Acoustic phonons, spin-phonon coupling and spin relaxation via the lattice reorientation mechanism in hexagonal germanium nanowires
Baksa Kolok, György Frank, András Pályi
TL;DR
This work analyzes spin relaxation of hole-spin qubits in electrostatically defined quantum dots within hexagonal Ge nanowires, focusing on a lattice reorientation spin-phonon coupling unique to hexagonal symmetry. The authors develop a continuum-elasticity model to compute acoustic phonon modes (analytic long-wavelength and numerical validation) and derive analytical expressions for spin-relaxation rates driven by g-tensor rotations, revealing mode-specific and field-direction dependent behavior. They identify geometric constraints that enable conventional quantum-dot spin qubits, compute relaxation times, and demonstrate sweet-spot directions that can suppress decoherence, with relaxation times exceeding $10$ ms and potential qubit lifetimes above $1$ s under optimal conditions. These results provide design principles for hex-Ge nanowire quantum devices and motivate further microscopic studies of spin-phonon coupling in anisotropic hexagonal materials.
Abstract
Spin relaxation via electron-phonon interaction is an important decoherence mechanism for spin qubits. In this work, we study spin relaxation in hexagonal (2H) germanium, a novel direct-gap semiconductor showing great potential to combine highly coherent spin qubits with optical functionality.

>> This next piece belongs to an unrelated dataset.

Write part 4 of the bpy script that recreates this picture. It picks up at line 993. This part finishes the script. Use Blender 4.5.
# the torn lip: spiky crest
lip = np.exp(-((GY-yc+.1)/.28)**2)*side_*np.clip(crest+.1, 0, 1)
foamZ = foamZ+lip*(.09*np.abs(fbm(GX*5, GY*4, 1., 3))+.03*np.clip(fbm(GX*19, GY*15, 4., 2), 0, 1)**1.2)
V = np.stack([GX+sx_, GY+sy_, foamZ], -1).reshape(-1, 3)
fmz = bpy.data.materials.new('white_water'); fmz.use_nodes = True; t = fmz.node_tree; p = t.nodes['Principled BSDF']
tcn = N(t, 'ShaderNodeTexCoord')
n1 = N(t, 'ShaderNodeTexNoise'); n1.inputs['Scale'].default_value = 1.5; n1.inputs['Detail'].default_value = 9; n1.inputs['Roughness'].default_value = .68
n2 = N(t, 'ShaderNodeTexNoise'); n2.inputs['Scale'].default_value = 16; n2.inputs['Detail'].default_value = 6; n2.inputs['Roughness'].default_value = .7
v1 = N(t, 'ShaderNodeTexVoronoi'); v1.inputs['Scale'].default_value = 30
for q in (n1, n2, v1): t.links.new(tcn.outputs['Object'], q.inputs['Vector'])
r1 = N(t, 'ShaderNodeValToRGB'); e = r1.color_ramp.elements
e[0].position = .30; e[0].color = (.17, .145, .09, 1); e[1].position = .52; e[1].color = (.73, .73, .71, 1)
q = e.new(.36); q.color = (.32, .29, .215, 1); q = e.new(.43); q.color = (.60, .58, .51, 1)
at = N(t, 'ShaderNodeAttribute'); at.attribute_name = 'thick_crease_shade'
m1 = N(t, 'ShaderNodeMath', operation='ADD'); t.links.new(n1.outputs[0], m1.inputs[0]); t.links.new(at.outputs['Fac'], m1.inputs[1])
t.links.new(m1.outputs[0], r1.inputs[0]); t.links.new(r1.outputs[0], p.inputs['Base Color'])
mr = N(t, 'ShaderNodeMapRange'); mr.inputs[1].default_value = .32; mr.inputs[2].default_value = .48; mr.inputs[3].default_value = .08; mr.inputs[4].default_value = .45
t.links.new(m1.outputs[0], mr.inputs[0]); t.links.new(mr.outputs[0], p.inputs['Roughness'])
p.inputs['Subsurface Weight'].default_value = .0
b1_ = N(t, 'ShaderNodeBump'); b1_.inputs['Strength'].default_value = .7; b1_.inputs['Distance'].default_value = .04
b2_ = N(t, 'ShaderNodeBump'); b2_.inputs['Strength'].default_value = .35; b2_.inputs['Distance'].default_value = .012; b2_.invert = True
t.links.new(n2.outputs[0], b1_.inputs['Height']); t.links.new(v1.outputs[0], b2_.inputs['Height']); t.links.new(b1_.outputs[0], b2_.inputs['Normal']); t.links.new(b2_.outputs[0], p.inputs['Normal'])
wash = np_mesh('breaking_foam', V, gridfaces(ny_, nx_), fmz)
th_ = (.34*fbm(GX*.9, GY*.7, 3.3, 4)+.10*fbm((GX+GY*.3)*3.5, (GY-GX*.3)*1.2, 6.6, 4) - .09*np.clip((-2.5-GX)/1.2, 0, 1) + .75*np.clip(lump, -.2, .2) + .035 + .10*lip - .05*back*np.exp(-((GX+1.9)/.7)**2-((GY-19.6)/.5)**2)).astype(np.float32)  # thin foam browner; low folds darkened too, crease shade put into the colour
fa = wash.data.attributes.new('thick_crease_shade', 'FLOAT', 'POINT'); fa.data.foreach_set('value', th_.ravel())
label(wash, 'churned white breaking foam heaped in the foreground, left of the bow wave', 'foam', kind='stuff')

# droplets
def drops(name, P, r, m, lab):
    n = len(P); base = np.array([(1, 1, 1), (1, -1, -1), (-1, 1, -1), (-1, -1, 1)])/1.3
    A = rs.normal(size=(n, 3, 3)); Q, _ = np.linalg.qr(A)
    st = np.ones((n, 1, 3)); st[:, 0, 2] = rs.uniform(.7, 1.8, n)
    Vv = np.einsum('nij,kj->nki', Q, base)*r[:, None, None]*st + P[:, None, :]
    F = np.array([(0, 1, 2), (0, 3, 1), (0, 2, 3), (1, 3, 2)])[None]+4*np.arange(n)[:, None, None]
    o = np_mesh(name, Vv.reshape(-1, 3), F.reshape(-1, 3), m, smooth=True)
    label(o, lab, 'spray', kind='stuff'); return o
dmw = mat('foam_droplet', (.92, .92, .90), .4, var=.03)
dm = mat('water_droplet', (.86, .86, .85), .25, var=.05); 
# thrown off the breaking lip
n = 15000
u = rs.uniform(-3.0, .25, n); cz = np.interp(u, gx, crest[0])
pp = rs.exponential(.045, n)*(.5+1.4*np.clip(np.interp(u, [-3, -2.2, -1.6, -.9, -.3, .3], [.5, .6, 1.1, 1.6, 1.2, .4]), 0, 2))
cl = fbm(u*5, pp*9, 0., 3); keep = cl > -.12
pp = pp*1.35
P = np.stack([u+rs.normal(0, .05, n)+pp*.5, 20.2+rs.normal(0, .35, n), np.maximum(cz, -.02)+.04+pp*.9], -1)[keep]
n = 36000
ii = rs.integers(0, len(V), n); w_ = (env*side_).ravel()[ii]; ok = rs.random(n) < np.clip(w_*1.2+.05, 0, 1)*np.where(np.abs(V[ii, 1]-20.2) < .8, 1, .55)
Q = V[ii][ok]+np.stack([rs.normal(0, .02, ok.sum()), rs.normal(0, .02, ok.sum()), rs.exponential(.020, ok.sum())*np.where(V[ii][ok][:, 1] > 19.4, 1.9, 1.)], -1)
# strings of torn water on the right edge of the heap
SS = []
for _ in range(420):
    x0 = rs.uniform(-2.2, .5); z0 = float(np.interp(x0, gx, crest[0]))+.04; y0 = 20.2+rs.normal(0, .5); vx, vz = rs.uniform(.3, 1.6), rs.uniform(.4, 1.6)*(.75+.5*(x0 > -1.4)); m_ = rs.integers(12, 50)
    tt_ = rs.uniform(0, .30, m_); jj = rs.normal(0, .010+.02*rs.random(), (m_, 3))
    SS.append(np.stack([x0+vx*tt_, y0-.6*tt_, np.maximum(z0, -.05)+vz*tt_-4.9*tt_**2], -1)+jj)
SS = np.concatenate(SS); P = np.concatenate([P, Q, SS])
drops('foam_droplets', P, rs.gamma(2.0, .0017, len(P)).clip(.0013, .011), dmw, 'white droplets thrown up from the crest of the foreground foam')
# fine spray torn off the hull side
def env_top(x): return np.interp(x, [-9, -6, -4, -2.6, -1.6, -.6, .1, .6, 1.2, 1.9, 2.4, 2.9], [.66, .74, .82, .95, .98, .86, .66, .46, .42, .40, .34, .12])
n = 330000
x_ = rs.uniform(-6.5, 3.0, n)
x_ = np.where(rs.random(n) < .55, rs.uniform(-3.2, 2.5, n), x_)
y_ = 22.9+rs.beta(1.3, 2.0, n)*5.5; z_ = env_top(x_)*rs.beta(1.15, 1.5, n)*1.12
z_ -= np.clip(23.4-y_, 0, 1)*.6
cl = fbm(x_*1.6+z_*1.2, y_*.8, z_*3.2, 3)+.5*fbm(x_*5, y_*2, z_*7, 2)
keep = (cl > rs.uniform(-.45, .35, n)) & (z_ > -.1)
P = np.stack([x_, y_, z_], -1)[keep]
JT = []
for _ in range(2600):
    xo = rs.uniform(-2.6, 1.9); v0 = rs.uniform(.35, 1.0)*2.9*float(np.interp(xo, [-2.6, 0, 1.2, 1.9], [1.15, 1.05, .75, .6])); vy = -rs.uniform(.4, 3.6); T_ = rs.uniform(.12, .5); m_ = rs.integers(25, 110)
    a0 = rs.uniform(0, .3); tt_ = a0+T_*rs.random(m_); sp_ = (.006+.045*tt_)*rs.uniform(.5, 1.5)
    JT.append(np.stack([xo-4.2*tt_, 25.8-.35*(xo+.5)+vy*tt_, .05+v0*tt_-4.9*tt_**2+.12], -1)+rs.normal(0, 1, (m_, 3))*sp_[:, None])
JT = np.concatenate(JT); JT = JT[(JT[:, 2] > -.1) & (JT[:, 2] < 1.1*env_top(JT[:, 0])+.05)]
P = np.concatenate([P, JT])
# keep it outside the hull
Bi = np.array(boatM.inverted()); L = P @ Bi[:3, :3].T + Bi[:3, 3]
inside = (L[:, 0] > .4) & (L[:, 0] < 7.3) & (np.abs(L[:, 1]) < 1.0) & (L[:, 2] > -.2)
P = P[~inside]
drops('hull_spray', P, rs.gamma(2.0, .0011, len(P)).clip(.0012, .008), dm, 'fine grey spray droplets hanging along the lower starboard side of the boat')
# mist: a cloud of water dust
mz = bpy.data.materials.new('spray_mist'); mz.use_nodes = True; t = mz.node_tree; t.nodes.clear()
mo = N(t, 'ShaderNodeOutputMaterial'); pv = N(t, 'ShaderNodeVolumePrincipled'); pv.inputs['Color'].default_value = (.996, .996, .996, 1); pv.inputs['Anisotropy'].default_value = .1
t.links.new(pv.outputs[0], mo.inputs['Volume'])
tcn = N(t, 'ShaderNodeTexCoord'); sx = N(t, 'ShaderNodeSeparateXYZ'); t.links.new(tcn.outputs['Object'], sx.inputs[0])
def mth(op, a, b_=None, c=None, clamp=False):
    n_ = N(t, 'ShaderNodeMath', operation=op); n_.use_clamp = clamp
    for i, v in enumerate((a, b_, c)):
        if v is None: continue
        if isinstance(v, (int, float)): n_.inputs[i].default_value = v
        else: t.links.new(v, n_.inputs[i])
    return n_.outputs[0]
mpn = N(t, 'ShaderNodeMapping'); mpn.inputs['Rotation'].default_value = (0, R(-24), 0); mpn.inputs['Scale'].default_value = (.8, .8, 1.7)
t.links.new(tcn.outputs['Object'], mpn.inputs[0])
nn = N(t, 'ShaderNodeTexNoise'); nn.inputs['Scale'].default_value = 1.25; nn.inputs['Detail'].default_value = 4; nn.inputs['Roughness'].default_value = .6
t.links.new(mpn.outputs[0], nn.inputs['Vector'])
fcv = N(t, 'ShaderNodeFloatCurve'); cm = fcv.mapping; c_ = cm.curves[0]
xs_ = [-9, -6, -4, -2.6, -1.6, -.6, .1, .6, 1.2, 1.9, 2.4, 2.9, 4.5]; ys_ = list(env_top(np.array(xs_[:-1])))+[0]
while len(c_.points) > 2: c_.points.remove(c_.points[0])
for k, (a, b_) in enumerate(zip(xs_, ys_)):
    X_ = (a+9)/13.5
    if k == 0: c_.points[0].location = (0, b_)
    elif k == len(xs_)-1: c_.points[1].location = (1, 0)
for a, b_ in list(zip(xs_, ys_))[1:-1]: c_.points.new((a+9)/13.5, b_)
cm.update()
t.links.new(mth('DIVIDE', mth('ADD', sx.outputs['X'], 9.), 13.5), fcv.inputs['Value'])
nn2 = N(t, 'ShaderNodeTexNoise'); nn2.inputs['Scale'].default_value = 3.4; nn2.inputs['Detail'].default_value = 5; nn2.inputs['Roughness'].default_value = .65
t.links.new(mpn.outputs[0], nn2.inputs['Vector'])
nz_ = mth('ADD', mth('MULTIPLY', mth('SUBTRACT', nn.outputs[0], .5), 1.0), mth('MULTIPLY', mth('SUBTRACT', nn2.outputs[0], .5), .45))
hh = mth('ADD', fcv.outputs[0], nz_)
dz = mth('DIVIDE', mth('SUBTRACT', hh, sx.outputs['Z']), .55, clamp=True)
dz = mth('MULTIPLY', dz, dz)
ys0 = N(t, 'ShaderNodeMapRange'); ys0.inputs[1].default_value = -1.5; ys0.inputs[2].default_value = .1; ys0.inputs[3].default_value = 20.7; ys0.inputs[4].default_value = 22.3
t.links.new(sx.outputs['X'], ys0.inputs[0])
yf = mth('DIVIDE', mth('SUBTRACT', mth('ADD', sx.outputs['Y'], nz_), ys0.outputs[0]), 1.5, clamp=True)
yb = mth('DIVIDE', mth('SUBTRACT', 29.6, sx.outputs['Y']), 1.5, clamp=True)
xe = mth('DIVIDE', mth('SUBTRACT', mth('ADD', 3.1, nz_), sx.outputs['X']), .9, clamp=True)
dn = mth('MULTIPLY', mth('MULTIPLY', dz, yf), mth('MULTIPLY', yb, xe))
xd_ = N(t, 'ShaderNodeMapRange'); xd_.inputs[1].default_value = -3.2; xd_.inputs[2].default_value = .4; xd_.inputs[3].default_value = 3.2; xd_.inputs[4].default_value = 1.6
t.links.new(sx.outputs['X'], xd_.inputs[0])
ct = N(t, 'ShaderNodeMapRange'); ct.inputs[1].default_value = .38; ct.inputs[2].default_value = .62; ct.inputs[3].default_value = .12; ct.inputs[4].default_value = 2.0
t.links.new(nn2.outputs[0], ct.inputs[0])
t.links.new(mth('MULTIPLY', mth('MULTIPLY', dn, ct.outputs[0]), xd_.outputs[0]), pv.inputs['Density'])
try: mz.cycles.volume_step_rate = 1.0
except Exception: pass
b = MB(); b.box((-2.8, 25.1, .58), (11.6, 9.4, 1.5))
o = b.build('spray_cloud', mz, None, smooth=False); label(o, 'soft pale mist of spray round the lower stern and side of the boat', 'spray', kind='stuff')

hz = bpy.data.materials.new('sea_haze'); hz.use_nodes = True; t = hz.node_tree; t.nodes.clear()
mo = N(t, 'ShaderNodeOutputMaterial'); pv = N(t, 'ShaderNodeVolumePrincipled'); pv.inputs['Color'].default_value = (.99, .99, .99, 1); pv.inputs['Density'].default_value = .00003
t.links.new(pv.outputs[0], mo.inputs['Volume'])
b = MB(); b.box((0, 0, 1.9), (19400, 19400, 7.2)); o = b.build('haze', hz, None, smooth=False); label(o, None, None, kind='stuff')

Focusing on electrostatically defined quantum dots in hexagonal germanium nanowires, we (i) identify geometries where spin qubit experiments are feasible, (ii) compute the nanowire phonon modes, and (iii) describe spin relaxation of hole spin qubits due to phonon-induced lattice reorientation, a direct spin-phonon coupling mechanism that is absent in cubic semiconductors typically used for spin qubits (GaAs, cubic Si, cubic Ge). We obtain the spin relaxation time as a function of nanowire cross section, quantum dot confinement length, and magnetic field. For realistic parameters, we find relaxation times above 10 ms, and reveal that the magnetic field direction maximizing the relaxation time depends on the qubit Larmor frequency. Our results facilitate the design of nanowire quantum dot experiments with long qubit relaxation times.